┌────────

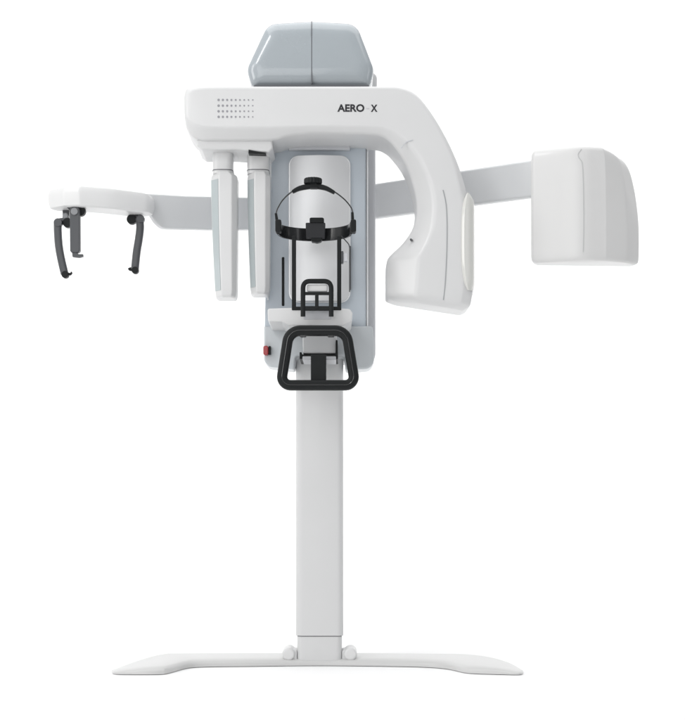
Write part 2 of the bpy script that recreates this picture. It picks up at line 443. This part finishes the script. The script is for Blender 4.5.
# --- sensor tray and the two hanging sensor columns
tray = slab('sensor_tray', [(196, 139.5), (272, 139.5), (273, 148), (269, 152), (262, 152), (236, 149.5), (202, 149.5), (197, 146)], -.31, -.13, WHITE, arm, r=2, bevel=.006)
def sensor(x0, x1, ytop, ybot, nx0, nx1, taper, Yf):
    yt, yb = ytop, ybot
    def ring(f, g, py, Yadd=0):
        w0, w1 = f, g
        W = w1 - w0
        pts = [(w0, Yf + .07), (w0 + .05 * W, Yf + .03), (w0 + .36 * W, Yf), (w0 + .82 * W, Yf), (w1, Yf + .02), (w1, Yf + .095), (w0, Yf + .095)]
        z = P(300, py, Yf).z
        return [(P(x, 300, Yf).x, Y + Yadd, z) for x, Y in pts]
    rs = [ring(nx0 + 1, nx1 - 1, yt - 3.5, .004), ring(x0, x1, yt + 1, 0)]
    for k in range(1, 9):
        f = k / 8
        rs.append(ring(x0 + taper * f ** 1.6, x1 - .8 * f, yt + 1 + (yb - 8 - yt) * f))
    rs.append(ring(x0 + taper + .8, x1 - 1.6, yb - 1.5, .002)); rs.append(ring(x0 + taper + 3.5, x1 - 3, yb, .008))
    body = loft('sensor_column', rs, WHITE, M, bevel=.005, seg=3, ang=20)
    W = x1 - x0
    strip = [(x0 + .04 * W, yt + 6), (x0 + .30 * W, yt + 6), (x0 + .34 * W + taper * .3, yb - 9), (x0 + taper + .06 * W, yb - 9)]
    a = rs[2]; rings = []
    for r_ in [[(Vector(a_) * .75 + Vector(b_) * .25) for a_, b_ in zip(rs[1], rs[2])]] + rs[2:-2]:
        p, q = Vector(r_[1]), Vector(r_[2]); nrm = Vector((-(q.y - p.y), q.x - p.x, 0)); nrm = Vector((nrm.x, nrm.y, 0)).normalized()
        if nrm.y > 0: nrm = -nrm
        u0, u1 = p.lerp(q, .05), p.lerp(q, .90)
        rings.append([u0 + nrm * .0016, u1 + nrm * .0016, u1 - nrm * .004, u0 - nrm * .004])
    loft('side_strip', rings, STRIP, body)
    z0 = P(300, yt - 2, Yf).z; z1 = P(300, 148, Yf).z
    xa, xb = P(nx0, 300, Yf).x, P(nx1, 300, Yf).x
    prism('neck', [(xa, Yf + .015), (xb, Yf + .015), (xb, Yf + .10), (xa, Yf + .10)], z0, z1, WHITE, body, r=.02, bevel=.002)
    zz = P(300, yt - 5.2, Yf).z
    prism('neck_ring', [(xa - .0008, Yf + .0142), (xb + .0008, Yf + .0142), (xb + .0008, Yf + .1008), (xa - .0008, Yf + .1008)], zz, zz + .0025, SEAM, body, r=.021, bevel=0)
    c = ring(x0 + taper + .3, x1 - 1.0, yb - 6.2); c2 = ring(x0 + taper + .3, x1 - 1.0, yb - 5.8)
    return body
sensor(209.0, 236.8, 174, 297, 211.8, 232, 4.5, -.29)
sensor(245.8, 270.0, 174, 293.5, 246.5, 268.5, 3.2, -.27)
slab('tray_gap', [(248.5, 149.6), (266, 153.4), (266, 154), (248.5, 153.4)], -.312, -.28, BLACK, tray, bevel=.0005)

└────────
┌────────

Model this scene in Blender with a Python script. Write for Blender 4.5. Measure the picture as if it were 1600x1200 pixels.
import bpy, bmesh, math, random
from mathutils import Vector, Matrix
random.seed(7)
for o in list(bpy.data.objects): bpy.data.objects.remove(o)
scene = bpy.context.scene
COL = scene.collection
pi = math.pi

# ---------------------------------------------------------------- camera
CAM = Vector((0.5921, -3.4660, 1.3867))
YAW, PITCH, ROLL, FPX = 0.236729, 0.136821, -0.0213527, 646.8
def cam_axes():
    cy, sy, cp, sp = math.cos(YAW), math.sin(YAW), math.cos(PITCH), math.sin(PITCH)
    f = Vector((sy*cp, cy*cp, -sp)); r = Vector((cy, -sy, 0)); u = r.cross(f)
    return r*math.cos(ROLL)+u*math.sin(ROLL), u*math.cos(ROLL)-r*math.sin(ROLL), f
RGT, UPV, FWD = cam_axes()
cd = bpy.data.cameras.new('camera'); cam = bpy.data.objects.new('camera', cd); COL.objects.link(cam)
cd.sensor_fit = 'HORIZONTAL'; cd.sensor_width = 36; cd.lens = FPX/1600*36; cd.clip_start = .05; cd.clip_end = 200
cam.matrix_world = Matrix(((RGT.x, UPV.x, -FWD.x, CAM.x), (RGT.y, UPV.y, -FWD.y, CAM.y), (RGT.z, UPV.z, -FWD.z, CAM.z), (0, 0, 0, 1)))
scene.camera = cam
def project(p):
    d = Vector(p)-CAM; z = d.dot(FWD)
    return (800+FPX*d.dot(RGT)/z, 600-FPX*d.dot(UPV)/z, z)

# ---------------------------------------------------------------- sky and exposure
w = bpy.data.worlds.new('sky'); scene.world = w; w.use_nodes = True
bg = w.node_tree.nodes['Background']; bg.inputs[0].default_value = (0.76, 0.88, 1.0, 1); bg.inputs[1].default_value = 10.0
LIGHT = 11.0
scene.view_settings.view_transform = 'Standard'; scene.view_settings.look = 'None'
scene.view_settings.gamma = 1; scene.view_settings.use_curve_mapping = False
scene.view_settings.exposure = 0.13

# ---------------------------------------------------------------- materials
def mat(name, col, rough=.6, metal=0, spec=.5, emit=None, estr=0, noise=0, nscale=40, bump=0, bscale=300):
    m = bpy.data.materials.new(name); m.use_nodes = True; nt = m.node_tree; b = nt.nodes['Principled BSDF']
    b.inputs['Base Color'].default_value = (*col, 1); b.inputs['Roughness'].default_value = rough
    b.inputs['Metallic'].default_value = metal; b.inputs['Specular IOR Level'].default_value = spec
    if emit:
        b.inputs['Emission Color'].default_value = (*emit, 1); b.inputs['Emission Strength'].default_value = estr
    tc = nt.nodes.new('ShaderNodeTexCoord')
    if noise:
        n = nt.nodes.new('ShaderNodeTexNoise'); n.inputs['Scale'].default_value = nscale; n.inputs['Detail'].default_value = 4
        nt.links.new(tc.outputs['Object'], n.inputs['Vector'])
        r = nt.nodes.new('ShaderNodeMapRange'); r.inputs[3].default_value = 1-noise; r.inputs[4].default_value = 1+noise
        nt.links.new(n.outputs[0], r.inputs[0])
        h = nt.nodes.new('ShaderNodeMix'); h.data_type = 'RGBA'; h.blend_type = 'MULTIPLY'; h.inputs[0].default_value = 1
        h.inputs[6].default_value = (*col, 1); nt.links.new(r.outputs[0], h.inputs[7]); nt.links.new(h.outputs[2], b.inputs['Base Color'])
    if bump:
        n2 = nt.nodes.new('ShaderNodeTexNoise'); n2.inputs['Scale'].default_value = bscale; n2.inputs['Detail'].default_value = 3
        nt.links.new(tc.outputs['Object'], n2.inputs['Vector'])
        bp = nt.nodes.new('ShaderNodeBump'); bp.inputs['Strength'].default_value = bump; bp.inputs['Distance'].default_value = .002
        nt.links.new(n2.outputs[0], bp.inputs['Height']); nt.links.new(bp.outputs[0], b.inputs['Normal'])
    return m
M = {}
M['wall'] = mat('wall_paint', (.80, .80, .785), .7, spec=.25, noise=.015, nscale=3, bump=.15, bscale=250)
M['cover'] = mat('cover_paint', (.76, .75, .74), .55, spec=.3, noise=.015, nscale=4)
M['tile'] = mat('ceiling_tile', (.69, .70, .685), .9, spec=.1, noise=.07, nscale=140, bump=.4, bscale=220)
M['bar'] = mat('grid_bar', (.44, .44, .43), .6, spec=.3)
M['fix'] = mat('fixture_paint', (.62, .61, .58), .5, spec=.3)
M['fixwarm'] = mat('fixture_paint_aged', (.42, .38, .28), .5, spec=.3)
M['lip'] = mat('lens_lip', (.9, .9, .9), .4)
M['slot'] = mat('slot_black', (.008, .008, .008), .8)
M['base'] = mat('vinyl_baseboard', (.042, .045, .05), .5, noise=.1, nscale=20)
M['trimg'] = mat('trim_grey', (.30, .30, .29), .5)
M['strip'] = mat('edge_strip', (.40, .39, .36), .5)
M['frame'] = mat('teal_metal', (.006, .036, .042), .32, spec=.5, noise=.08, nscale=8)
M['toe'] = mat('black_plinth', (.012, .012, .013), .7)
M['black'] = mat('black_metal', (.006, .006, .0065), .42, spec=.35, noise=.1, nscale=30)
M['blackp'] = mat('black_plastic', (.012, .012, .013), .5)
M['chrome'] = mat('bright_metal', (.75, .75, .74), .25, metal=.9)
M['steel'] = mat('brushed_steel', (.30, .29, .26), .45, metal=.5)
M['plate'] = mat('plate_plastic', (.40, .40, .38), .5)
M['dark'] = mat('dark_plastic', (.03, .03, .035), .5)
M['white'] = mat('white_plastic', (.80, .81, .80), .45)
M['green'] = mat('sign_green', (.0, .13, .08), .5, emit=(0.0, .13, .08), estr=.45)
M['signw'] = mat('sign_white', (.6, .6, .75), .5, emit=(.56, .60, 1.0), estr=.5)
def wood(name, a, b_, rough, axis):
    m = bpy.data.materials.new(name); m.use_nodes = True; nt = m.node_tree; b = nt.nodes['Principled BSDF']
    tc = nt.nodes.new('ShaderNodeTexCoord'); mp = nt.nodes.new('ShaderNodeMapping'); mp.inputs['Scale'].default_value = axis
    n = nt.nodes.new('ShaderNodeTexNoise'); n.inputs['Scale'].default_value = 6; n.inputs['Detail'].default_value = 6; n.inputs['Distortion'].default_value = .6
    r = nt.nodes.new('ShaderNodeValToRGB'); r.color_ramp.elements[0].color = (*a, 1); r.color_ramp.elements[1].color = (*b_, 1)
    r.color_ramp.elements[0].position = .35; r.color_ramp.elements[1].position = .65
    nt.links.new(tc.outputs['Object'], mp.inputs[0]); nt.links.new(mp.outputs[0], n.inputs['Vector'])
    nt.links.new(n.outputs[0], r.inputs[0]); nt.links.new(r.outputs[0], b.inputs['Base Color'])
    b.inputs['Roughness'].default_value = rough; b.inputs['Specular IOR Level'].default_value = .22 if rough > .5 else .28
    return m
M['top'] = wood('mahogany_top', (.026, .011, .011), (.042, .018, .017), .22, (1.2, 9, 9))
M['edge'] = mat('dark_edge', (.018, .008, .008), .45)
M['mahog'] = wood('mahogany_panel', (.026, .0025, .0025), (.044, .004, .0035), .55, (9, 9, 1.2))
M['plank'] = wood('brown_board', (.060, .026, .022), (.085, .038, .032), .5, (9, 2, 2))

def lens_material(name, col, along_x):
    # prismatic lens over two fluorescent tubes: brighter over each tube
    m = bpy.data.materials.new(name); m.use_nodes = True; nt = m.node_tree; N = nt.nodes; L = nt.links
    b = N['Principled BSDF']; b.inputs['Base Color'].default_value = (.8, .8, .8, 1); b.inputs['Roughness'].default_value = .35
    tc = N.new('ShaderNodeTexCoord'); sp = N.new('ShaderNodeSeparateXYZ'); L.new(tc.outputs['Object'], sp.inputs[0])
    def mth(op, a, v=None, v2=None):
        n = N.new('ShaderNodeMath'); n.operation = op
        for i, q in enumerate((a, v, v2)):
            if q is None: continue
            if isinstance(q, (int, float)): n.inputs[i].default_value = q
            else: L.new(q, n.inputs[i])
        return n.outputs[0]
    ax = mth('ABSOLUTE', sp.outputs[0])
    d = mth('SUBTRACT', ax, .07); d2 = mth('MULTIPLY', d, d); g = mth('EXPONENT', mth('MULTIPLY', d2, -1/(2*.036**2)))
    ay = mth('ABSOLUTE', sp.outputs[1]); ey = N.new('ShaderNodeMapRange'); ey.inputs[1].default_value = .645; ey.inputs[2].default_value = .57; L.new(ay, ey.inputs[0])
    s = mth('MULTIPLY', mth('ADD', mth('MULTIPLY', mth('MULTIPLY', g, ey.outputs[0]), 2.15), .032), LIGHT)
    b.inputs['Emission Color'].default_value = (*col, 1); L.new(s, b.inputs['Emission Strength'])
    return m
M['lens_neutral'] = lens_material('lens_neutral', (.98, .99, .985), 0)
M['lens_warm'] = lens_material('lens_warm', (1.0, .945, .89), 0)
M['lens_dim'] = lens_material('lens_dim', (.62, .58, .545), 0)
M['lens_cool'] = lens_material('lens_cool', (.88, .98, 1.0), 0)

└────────

> _PROBLEM TO WORK ON_
Find the lines containing "script" and list every one of them.

> _OUTPUT FOR THIS TASK_
Write part 2 of the bpy script that recreates this picture. It picks up at line 443. This part finishes the script. The script is for Blender 4.5.
Model this scene in Blender with a Python script. Write for Blender 4.5. Measure the picture as if it were 1600x1200 pixels.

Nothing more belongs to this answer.